Mackenzie, McPherson, Ross, Allan—we have now briefly looked at each. How different! Yet how like one another! Different in personal appearance, in temperament, in talent, in habit, and in manner of address; but all agreed in rendering supreme, absolute authority to the scriptures, and in rejecting every doctrine and practice for which there could not in their judgment be pointed out a "Thus saith the Lord." They were all manly men who kept back nothing that was profitable but each regarded himself

"A messenger of grace to guilty man."

Accuse them not, gentle reader, of bigotry or intolerance, because they courageously opposed some things that are now practised in the church. They feared God rather than man; and though in judgment, they were like ourselves, human, yet their heart was always right, and their purpose true. According to their light and ability they endeavored "to keep pure and entire all such religious worship and ordinances as God bath appointed in his Word."

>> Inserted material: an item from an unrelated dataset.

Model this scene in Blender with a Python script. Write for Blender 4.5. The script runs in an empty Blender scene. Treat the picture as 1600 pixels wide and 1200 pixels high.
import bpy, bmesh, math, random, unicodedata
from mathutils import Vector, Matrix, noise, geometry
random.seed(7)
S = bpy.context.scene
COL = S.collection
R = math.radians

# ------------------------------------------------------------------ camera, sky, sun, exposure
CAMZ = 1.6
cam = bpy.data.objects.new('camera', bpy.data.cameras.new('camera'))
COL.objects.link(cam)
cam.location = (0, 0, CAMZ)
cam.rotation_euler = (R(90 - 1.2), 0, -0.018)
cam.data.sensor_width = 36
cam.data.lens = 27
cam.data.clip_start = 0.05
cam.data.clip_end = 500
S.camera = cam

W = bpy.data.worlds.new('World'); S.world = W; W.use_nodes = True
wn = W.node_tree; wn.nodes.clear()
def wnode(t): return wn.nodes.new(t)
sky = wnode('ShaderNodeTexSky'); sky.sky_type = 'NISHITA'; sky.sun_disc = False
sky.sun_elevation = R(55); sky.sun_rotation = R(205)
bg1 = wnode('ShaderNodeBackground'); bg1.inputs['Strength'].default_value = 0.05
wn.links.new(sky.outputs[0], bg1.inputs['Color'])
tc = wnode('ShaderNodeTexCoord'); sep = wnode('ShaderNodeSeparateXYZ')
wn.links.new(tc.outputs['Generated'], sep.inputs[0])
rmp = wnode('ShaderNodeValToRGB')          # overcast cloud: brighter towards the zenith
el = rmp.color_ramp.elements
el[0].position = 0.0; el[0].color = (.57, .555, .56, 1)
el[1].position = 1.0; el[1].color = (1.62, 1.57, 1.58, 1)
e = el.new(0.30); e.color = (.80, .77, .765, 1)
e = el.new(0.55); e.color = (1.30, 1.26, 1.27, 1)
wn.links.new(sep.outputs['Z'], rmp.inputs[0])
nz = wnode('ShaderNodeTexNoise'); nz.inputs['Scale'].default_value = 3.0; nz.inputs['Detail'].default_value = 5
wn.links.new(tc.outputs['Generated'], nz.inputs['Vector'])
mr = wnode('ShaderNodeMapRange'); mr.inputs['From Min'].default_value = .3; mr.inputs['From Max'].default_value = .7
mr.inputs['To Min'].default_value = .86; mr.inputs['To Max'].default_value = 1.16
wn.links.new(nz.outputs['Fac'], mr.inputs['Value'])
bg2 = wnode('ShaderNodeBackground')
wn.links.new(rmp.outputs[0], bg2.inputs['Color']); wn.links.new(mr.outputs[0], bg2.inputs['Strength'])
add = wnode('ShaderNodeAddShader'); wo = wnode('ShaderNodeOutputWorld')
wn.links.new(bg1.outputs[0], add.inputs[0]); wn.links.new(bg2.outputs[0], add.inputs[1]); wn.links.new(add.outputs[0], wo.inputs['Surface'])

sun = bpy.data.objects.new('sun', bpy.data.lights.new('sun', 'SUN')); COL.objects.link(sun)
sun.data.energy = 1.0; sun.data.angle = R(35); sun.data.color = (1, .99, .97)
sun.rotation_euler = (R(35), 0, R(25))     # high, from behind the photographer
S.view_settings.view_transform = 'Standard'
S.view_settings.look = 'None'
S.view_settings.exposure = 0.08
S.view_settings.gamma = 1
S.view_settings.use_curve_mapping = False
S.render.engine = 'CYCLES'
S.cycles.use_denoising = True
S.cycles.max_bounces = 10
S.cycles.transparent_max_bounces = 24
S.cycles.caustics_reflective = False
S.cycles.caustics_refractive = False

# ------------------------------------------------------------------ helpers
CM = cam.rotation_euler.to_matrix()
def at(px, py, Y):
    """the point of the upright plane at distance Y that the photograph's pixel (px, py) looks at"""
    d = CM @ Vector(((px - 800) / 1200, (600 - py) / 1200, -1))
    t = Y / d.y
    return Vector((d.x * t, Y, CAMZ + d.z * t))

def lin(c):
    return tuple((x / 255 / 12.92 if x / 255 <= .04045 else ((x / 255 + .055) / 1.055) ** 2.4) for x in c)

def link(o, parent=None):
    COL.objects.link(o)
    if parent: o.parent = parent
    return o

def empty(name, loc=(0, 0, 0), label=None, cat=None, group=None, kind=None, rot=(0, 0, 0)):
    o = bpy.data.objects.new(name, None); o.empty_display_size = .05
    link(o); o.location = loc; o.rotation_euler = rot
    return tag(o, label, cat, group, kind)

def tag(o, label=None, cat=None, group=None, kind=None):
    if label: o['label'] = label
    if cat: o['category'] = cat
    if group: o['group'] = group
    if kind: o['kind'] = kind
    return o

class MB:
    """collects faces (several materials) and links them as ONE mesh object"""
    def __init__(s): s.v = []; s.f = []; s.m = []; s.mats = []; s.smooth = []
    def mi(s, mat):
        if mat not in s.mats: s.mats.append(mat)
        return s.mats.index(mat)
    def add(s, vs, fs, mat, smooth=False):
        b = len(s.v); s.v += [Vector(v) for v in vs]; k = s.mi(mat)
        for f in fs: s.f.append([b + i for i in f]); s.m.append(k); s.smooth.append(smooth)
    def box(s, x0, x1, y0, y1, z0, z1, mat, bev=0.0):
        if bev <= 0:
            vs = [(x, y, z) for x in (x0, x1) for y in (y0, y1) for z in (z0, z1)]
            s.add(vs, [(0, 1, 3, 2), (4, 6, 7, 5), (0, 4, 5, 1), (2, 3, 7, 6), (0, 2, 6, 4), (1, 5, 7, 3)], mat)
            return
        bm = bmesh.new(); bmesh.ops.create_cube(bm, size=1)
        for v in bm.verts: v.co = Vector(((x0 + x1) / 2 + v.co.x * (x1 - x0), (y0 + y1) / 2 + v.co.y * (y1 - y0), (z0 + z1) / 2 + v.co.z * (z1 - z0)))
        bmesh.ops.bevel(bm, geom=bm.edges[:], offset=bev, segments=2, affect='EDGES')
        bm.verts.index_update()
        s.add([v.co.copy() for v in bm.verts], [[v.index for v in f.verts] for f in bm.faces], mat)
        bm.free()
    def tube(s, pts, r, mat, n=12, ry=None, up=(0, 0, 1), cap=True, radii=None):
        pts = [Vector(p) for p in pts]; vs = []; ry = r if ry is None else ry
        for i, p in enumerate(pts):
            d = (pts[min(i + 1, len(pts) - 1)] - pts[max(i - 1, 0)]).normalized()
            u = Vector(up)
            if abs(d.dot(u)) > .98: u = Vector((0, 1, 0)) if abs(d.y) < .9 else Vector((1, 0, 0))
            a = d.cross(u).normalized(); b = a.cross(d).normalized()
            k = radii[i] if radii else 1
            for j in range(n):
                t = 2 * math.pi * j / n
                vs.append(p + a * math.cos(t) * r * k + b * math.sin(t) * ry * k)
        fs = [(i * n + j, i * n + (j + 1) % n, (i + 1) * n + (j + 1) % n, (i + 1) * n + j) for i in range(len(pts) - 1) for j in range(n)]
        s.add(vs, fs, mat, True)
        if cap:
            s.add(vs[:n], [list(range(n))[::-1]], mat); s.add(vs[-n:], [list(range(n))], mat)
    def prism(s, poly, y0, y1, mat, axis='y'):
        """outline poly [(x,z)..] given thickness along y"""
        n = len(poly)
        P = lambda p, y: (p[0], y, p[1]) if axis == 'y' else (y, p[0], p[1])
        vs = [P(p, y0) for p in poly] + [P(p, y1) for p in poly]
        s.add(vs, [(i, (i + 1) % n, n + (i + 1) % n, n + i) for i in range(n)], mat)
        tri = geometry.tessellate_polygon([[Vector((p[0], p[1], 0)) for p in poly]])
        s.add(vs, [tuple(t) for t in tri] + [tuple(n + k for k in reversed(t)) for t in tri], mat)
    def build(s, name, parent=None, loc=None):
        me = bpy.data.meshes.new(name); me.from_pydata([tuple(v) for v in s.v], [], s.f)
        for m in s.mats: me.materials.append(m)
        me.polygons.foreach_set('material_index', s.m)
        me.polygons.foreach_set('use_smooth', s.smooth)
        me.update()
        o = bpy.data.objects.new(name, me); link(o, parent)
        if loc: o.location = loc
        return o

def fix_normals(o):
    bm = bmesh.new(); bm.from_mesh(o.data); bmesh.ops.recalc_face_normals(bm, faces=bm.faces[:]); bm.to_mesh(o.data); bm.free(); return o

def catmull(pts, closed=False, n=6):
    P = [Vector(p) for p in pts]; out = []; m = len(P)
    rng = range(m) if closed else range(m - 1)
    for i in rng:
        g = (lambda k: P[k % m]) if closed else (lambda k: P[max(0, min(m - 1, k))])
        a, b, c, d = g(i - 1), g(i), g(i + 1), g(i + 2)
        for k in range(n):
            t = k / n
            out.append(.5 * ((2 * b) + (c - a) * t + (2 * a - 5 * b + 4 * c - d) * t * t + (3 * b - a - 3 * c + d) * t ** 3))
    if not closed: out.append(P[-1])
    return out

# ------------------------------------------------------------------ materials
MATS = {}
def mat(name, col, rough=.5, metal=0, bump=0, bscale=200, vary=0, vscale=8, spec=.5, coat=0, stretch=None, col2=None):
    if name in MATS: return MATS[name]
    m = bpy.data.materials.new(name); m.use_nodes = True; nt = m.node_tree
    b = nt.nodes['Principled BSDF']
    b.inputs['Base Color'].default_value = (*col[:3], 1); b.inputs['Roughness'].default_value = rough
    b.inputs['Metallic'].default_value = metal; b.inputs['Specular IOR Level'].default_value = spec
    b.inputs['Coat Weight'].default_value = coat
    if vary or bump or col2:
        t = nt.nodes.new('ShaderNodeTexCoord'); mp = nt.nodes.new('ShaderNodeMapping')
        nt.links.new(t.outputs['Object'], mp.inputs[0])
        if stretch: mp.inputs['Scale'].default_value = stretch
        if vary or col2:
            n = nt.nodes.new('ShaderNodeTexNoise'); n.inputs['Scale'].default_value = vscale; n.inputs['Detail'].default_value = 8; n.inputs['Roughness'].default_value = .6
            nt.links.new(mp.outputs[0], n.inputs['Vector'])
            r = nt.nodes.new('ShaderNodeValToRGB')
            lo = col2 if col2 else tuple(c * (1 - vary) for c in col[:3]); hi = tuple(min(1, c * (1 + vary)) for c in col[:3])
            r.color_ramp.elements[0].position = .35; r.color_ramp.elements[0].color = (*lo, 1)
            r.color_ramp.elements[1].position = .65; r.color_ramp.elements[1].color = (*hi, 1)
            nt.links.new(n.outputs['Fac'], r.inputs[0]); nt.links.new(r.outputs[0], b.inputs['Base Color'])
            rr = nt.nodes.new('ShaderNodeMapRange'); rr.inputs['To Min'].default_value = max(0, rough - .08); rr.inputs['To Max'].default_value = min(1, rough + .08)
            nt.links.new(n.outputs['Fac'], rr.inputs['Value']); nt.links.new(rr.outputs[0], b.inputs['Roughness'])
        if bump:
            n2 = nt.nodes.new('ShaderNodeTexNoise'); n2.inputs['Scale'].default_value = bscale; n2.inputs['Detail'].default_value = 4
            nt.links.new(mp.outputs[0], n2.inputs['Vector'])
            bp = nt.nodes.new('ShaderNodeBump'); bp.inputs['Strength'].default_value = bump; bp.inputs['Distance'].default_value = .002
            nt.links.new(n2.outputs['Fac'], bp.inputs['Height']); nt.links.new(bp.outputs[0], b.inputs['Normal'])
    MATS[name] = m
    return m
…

Daniel Allan died at Goderich, December 10th, 1884. For some time he longed for the hour of his departure, and when the Master came, he found his servant not merely resigned but triumphant.

"Do you not hear the heavenly music?" said he to his wife at his bedside.

"Do you not see the Lord Jesus coming with his chariot to take me home?" These were his last words. His remains, accompanied by a number of friends, including his life-long friend, John Ross, were taken to Guelph, where they were interred to await the resurrection of the just. His spirit is with God.

His name is as ointment poured forth. May the consideration of his life inspire each reader to a greater hatred of sin, a stronger faith in God, a wider sympathy with our fellow-men, and a more earnest desire to advance the Redeemer's Kingdom.